Work instructions:
Pick out the lines containing "from".
================
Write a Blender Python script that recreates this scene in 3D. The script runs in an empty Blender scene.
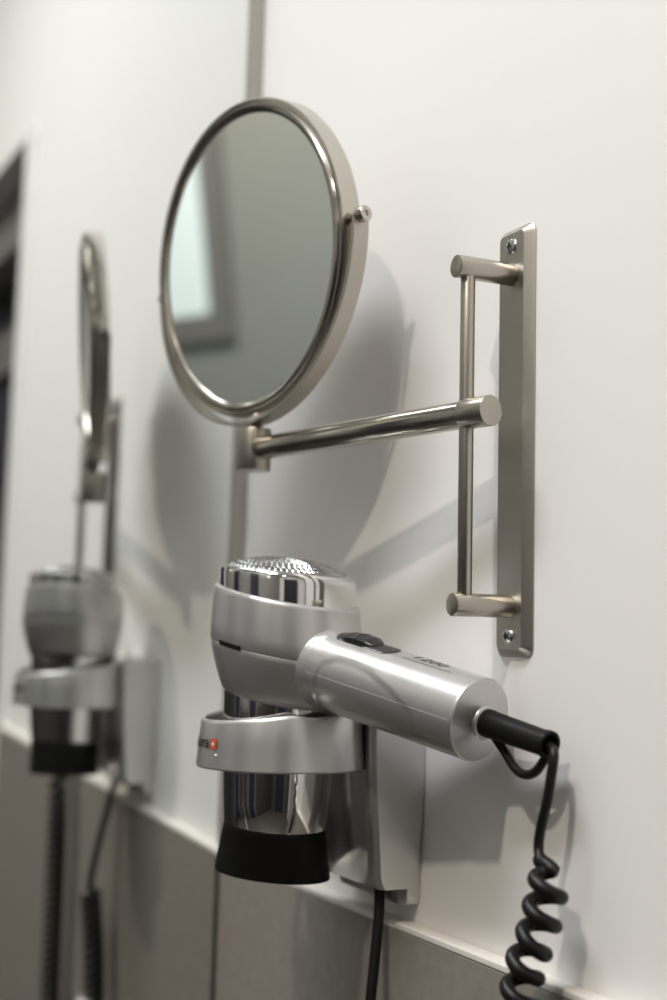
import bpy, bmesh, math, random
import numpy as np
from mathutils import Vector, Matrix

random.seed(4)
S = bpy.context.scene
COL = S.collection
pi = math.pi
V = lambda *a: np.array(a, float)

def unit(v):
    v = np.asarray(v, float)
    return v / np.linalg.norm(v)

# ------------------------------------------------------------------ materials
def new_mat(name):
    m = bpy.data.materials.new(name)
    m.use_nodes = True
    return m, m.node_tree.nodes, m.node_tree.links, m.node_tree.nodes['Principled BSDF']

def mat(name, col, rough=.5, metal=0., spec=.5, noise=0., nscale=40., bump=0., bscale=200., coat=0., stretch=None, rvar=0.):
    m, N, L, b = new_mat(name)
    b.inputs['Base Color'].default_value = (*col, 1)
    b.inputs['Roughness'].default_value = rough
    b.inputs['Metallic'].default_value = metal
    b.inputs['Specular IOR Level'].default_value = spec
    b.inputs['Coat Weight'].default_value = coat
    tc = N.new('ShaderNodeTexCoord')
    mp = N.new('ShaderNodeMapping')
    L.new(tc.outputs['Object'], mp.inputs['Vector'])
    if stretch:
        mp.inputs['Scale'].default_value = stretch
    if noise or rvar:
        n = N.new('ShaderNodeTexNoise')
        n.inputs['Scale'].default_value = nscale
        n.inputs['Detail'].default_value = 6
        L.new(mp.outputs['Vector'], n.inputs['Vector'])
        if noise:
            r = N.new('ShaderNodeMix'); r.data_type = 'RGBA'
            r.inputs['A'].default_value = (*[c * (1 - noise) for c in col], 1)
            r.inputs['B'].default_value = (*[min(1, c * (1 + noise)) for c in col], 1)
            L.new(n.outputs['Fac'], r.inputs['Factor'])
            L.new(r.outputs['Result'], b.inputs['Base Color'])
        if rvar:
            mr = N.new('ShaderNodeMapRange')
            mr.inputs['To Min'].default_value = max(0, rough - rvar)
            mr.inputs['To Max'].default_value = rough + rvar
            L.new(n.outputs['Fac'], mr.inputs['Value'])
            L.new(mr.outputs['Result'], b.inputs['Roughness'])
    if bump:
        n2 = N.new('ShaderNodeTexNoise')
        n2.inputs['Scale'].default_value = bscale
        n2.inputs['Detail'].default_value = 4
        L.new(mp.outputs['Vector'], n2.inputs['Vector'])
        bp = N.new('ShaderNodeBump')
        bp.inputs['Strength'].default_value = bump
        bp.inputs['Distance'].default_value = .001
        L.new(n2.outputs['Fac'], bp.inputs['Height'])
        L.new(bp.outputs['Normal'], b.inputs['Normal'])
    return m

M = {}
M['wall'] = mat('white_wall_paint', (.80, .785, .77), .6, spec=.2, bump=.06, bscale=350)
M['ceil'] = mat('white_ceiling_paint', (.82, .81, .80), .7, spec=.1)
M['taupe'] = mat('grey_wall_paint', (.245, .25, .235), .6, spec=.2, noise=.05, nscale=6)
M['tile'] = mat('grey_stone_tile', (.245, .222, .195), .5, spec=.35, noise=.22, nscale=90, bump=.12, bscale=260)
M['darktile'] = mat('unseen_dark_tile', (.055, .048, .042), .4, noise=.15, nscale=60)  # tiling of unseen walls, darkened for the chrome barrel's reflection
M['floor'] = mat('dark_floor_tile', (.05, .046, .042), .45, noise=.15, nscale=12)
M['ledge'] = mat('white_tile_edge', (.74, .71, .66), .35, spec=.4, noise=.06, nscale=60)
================
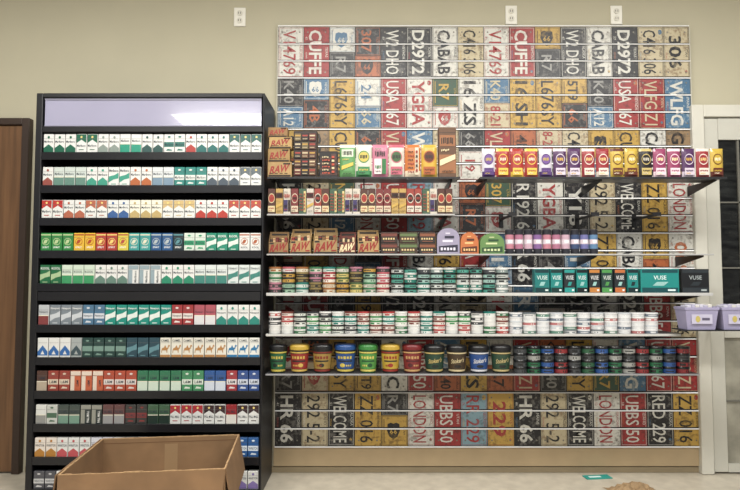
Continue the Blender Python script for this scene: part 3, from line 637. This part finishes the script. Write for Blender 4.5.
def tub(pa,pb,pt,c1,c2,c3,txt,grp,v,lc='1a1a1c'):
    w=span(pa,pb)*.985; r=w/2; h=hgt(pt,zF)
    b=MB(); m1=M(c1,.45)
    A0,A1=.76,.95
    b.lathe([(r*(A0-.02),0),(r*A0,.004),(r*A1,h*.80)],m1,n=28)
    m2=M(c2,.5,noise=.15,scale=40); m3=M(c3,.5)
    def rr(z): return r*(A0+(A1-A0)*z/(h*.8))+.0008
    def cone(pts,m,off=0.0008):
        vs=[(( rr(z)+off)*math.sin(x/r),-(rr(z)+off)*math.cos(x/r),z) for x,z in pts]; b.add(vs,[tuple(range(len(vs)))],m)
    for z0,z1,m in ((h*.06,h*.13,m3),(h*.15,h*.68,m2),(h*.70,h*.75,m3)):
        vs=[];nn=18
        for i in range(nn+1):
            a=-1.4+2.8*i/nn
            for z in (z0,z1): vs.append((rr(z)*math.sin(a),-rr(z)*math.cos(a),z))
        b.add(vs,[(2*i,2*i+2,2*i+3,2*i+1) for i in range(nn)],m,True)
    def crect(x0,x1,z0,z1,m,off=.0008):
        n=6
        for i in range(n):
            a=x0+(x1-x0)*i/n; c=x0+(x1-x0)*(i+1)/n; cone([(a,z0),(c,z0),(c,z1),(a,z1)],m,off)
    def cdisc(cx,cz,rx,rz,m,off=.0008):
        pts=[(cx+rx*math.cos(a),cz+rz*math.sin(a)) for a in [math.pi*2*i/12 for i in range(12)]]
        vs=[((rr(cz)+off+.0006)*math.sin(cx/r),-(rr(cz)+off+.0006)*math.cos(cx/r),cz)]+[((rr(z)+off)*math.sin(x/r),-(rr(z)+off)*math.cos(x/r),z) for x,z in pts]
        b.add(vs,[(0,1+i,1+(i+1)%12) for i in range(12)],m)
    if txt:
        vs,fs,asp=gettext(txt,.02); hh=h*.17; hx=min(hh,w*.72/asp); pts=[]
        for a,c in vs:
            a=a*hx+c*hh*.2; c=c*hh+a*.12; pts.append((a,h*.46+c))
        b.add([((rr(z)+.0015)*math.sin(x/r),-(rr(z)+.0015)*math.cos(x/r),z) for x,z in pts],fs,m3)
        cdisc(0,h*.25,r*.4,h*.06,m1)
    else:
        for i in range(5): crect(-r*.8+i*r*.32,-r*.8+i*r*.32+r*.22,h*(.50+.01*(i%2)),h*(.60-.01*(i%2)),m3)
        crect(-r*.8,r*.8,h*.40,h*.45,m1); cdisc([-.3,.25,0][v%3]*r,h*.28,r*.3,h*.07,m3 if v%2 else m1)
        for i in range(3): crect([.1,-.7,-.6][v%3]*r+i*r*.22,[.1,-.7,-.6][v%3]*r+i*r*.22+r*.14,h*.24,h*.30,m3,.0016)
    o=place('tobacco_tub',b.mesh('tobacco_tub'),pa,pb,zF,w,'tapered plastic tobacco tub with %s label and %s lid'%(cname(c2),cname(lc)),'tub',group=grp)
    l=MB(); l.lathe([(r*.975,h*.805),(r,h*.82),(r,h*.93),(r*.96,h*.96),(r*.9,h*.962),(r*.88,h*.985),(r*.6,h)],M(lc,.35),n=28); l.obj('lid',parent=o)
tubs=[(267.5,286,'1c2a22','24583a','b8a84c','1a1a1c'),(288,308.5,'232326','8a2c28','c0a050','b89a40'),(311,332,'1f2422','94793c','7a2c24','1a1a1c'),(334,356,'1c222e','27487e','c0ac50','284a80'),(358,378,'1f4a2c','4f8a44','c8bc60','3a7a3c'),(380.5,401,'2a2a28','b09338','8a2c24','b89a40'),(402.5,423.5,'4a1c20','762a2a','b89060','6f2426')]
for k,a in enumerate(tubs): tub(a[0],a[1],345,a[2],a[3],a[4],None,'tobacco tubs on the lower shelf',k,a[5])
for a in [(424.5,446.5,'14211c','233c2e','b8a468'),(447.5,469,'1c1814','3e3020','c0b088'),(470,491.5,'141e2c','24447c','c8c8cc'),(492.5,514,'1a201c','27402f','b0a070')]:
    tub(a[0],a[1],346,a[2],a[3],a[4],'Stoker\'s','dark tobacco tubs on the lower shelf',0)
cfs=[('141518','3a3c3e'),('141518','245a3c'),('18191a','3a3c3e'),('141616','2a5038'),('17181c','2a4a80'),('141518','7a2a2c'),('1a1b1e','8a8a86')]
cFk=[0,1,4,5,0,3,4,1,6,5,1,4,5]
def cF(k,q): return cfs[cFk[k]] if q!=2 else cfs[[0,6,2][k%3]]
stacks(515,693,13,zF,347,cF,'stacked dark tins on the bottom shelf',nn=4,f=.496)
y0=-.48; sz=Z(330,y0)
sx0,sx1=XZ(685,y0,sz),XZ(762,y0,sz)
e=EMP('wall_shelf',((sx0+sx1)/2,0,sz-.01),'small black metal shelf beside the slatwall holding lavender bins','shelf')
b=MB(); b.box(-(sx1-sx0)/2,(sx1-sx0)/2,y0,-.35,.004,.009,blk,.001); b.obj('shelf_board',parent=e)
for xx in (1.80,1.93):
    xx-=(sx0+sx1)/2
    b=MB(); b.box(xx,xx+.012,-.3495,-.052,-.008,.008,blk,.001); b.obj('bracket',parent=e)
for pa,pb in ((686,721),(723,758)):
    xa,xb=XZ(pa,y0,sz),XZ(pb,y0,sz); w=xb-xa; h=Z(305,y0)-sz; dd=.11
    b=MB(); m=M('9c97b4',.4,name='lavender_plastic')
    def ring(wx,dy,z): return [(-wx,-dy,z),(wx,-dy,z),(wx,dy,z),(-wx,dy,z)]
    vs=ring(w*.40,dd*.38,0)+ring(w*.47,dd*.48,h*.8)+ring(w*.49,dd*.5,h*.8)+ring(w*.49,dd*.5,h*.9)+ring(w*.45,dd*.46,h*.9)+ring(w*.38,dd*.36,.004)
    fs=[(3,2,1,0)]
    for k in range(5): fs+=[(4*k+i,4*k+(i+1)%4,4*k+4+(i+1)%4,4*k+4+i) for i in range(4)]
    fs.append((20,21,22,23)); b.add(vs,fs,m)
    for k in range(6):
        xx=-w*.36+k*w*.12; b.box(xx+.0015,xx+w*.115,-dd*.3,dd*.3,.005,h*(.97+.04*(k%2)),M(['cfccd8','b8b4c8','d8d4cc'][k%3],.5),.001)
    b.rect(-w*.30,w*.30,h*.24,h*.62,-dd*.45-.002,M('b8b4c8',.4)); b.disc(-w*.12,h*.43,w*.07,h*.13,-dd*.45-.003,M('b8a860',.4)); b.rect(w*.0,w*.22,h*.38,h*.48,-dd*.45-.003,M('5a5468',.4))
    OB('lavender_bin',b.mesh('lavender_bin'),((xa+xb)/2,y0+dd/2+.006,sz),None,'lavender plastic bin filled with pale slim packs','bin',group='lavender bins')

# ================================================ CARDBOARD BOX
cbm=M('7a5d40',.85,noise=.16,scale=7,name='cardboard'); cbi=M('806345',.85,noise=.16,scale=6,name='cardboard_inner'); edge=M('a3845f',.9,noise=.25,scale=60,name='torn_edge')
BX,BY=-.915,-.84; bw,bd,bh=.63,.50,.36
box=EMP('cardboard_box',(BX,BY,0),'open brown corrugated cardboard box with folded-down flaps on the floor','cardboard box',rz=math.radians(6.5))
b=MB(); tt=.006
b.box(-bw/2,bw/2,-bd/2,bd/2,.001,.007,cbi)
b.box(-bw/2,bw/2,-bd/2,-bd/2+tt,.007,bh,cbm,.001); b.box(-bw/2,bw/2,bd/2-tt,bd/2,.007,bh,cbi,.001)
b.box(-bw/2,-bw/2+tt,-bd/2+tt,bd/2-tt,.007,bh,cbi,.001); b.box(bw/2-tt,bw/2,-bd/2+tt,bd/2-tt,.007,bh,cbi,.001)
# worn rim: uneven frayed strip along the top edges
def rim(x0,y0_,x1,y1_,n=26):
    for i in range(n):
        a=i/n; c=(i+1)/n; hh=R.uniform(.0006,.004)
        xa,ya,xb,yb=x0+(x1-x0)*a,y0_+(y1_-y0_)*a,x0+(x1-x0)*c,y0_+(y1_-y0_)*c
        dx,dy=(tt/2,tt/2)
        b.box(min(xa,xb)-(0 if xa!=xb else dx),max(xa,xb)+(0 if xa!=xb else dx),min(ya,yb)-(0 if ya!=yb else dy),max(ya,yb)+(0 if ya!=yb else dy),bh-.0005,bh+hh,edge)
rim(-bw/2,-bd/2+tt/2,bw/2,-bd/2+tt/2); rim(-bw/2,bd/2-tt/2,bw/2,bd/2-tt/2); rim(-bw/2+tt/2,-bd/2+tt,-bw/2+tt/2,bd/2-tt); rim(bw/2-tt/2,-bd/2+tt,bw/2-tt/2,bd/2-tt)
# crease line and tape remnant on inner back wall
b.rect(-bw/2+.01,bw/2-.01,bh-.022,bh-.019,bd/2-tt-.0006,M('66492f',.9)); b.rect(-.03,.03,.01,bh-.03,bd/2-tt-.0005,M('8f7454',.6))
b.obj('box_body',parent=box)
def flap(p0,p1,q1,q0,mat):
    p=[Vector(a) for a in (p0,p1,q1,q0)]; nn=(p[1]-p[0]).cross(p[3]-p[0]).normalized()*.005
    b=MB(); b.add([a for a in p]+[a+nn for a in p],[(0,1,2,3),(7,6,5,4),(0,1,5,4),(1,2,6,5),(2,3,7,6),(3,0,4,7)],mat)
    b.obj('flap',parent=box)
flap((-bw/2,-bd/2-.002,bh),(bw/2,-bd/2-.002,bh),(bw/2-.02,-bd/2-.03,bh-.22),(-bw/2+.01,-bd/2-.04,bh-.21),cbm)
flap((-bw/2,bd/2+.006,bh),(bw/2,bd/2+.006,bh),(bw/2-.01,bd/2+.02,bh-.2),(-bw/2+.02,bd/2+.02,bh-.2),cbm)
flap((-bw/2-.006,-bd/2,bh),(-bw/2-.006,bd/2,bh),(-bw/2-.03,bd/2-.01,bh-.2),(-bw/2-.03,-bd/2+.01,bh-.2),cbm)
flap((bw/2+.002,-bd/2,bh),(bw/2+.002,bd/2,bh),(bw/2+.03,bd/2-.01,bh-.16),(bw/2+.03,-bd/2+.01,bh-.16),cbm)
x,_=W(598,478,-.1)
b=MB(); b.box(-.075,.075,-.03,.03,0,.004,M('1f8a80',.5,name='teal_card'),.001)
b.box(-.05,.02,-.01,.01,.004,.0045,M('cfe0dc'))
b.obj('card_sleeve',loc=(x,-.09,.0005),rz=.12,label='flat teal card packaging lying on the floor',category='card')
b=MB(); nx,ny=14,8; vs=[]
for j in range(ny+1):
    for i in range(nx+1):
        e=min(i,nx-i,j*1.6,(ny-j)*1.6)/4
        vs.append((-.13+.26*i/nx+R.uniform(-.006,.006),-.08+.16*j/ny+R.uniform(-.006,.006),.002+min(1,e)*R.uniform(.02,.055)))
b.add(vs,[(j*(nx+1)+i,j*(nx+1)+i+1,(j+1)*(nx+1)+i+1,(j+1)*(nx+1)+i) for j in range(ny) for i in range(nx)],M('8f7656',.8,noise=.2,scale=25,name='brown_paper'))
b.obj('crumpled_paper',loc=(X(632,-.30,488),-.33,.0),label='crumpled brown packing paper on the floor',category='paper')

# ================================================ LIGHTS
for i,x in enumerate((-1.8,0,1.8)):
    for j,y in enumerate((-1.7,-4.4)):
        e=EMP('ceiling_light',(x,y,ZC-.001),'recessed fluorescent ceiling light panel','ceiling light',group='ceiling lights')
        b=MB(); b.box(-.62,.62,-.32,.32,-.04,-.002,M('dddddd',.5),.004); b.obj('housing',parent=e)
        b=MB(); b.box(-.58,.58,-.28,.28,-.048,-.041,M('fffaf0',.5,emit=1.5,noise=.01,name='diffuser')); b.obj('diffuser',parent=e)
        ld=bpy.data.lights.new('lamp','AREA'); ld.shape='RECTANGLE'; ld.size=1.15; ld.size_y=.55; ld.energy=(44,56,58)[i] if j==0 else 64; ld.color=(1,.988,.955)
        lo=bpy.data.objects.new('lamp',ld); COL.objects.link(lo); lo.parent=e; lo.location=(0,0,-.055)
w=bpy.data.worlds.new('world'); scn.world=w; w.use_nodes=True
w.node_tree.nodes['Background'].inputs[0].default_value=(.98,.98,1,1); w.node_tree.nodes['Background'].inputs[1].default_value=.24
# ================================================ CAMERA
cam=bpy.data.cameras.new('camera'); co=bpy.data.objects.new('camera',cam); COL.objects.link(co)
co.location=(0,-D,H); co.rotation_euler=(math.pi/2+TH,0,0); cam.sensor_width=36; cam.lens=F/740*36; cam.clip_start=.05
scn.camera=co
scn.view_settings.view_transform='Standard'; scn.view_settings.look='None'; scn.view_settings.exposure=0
================
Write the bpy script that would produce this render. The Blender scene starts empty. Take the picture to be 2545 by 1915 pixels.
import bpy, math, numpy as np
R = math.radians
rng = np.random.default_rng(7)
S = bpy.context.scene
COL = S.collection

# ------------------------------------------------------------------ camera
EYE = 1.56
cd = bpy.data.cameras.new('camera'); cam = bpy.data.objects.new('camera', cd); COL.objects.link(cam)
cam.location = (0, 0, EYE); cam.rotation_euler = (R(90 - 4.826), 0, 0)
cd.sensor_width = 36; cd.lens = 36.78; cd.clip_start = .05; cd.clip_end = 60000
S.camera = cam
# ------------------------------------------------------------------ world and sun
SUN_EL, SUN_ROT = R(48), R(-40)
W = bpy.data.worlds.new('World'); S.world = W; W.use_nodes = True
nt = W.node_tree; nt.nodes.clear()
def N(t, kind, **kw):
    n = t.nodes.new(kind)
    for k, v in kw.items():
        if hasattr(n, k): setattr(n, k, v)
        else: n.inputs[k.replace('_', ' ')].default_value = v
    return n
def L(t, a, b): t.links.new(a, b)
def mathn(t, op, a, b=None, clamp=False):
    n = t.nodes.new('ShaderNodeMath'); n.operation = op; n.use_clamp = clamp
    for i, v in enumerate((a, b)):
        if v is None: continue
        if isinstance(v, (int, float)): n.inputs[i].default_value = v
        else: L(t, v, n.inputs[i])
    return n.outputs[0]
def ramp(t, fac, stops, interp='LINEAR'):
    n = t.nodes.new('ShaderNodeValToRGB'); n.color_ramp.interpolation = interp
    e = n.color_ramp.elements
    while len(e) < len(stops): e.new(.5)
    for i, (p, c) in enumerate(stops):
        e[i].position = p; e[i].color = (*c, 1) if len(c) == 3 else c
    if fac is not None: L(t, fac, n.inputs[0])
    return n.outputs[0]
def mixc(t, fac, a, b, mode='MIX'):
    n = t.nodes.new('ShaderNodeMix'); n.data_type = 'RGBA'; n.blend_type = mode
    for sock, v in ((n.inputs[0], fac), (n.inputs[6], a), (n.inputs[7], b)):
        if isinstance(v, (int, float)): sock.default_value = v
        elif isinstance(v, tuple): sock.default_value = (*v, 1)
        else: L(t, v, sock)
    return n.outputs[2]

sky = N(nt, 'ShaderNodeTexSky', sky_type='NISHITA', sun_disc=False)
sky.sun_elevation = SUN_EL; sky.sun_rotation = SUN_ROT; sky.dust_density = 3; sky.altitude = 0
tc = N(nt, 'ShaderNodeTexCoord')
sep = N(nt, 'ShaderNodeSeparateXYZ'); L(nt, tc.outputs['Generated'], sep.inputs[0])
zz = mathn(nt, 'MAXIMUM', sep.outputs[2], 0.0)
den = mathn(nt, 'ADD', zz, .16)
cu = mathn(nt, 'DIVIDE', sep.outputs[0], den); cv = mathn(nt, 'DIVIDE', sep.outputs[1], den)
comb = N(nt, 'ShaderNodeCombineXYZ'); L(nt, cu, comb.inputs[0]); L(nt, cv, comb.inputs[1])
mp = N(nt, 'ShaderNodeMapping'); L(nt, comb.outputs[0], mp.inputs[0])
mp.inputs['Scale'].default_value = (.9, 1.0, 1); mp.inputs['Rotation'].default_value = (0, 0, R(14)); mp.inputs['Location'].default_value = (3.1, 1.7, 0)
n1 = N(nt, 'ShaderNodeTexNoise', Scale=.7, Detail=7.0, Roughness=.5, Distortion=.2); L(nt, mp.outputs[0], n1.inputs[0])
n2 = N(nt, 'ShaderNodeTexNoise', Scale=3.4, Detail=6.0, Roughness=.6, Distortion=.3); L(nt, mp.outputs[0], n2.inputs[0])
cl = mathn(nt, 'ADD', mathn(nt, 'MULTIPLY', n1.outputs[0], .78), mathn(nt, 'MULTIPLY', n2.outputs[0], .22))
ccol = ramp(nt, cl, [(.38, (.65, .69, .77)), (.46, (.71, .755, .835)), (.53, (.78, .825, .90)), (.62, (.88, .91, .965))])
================
Written response:
from mathutils import Vector, Matrix
Continue the Blender Python script for this scene: part 3, from line 637. This part finishes the script. Write for Blender 4.5.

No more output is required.